**PROBLEM REQUIREMENTS:**
Using the records provided below, locate and copy each line that contains the word "Measure".

**DATA FOR THIS EXERCISE:**
┄┄┄┄┄┄┄┄┄┄
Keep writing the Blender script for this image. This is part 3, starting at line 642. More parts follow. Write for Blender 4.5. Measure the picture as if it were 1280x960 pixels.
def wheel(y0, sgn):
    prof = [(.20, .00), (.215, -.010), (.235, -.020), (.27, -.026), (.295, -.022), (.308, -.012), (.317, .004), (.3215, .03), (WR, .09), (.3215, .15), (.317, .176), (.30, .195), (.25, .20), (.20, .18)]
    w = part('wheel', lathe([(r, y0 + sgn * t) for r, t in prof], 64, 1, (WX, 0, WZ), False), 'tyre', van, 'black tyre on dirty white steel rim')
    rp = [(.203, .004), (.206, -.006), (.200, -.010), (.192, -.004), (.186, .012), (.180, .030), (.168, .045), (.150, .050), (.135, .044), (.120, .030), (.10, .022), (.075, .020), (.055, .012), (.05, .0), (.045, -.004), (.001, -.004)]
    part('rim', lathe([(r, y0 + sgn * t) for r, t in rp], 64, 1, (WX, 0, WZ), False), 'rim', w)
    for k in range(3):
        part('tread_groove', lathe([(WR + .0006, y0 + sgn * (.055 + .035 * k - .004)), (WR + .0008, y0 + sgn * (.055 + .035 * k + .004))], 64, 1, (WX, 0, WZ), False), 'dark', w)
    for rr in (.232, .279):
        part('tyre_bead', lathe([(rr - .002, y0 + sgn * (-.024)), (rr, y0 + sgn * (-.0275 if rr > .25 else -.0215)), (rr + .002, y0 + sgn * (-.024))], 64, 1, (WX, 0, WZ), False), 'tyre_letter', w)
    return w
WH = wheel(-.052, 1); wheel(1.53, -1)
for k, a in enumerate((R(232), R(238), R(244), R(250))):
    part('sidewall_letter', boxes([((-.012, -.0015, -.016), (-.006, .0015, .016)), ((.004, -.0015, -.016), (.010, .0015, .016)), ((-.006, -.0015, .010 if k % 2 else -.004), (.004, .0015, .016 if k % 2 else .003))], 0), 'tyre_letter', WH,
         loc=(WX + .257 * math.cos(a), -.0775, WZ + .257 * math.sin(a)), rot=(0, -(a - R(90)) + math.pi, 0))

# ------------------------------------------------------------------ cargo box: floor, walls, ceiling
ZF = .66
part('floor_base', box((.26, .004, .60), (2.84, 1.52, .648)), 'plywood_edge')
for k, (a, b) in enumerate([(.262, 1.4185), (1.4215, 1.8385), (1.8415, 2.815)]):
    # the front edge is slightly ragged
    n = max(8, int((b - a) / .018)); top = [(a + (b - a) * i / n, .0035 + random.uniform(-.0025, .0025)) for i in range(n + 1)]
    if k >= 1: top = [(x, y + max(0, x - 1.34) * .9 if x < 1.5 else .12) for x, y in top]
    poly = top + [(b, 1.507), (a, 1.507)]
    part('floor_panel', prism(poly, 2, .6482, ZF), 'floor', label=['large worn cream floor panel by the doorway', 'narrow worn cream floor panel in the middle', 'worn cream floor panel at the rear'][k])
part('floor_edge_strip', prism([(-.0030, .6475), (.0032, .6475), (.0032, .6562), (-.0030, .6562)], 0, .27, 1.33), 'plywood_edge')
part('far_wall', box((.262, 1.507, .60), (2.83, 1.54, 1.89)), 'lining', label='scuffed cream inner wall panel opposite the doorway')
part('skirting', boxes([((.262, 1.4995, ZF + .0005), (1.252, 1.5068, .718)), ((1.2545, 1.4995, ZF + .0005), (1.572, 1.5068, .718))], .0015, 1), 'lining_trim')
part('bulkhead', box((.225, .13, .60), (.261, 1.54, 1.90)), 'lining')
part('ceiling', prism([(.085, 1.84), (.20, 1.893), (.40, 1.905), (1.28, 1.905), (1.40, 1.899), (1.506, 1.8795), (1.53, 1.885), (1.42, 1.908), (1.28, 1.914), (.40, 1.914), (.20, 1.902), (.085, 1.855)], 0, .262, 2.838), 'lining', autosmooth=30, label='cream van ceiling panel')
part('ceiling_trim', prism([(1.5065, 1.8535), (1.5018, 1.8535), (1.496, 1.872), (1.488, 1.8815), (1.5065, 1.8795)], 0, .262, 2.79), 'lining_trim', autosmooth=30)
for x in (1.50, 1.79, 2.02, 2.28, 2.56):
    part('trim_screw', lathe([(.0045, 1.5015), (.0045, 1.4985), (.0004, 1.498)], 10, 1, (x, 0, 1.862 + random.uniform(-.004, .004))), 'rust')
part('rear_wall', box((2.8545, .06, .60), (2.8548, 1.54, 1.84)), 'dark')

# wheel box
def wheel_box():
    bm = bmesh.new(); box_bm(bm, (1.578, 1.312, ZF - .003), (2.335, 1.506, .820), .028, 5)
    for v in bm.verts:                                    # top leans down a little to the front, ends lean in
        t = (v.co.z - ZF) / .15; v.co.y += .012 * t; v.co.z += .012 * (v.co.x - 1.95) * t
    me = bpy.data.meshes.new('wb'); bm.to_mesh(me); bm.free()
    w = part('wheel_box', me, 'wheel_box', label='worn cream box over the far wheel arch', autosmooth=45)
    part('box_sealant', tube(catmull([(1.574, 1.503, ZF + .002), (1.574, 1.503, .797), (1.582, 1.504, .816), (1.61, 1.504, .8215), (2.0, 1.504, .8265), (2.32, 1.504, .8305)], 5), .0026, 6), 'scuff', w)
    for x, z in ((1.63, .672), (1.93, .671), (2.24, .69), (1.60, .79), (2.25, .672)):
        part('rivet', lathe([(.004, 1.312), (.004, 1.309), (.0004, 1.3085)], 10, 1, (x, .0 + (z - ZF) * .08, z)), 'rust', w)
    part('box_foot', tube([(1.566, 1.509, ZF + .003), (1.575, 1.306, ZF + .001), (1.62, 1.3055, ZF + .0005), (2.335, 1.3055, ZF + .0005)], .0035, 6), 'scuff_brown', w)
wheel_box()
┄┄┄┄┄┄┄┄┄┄
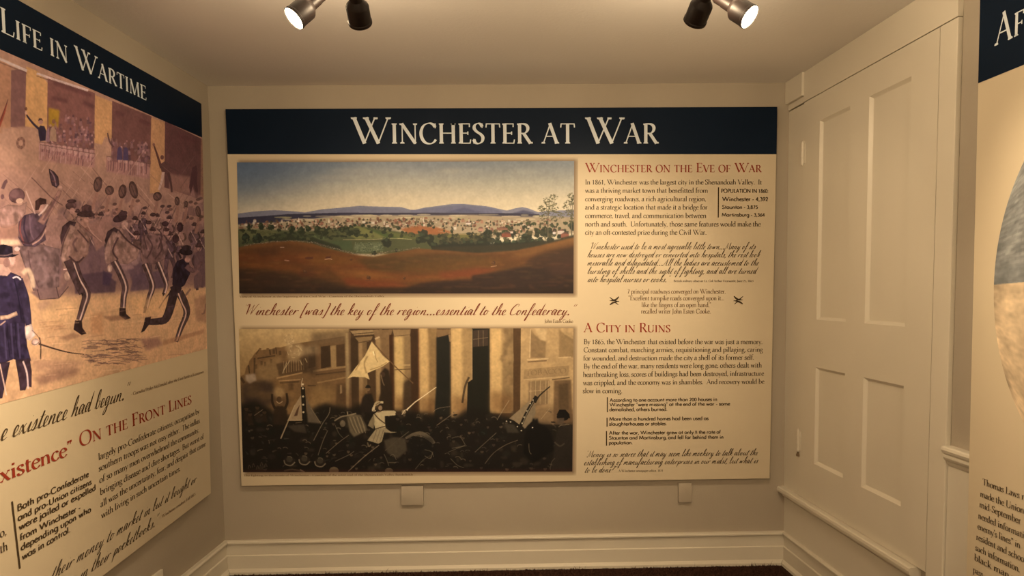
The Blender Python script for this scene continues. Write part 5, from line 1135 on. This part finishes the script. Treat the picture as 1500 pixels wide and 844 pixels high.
┄┄┄┄┄┄┄┄┄┄
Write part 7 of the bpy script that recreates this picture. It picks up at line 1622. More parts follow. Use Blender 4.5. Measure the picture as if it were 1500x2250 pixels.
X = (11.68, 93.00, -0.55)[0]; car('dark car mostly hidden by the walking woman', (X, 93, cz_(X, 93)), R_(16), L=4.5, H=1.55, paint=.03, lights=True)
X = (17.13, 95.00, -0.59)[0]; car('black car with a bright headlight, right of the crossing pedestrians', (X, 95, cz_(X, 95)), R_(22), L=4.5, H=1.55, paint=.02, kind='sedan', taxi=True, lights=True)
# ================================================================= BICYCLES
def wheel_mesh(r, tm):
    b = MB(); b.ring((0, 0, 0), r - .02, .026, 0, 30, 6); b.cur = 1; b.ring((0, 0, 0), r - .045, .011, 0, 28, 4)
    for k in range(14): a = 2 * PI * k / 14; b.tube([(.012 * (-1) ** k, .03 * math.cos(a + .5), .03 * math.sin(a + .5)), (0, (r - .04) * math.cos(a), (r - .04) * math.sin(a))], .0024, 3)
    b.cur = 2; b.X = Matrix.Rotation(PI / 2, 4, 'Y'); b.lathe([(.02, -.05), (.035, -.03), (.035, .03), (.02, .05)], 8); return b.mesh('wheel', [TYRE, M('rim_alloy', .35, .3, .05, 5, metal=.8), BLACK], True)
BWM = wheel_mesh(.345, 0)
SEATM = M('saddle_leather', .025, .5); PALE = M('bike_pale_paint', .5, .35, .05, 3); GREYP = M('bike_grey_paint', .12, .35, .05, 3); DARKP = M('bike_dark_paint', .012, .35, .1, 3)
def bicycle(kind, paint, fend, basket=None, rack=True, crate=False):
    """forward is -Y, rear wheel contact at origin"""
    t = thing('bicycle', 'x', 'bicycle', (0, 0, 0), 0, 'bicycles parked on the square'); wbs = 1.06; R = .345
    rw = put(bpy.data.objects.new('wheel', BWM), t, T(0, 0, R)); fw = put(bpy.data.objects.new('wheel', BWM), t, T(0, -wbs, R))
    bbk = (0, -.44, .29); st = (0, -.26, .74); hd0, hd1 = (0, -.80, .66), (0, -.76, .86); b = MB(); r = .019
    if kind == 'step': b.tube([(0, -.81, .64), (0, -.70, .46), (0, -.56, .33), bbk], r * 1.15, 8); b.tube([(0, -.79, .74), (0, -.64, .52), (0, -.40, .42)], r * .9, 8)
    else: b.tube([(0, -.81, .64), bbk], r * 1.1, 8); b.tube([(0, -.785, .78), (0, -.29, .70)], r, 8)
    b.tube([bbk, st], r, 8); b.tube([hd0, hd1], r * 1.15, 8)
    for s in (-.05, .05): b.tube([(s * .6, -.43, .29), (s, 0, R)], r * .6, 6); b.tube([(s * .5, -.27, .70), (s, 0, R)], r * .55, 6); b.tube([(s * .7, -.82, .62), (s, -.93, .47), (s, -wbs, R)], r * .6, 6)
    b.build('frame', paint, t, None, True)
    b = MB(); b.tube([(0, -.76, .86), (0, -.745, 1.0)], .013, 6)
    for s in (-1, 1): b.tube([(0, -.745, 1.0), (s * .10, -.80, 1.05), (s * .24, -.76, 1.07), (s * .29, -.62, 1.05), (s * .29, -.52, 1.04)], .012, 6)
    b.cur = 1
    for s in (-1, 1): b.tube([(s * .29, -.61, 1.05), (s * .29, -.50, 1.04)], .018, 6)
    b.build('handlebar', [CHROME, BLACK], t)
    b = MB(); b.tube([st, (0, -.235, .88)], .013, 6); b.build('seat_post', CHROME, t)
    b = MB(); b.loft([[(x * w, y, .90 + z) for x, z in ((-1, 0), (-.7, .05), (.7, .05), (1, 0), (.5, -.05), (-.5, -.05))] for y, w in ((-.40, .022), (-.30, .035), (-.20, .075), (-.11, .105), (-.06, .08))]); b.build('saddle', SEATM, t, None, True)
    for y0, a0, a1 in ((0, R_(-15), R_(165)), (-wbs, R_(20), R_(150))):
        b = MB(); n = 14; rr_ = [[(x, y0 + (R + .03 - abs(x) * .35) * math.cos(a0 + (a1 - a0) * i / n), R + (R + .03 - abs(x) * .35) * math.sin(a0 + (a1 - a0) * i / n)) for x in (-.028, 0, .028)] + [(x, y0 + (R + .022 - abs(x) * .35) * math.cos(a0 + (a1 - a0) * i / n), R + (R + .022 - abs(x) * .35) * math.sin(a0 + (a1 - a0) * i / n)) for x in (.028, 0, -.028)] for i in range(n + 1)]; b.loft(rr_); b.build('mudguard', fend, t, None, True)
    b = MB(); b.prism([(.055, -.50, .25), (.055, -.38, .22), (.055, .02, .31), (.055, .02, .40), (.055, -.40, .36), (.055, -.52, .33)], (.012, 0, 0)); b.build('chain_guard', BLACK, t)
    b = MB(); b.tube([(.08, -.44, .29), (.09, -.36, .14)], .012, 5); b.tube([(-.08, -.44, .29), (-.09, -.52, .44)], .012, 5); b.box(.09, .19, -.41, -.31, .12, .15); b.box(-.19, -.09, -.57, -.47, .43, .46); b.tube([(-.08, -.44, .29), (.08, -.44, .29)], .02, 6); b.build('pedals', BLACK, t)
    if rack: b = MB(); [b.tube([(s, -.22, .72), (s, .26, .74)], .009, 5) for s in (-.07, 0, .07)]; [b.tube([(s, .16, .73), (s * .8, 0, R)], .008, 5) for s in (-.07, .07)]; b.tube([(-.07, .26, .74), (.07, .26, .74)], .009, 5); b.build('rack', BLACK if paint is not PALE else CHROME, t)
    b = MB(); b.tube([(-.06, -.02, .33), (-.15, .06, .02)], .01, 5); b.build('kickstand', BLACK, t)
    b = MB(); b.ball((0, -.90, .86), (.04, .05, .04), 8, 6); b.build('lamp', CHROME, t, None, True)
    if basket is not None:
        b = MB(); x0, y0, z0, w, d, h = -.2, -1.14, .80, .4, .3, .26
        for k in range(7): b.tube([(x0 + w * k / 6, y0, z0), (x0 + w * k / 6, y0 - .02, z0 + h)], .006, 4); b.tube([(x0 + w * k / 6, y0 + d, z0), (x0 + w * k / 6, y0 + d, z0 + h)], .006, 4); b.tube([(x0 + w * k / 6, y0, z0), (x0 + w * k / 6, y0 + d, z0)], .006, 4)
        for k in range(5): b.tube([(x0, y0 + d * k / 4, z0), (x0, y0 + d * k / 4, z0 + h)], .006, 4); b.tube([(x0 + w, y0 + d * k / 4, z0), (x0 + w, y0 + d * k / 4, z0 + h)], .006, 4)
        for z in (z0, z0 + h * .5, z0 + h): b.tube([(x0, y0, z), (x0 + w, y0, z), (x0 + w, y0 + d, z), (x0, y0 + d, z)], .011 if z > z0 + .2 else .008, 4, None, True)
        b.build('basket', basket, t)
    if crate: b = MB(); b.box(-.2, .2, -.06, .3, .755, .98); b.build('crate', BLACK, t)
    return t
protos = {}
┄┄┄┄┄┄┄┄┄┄
**RESPONSE:**
Keep writing the Blender script for this image. This is part 3, starting at line 642. More parts follow. Write for Blender 4.5. Measure the picture as if it were 1280x960 pixels.
Write part 7 of the bpy script that recreates this picture. It picks up at line 1622. More parts follow. Use Blender 4.5. Measure the picture as if it were 1500x2250 pixels.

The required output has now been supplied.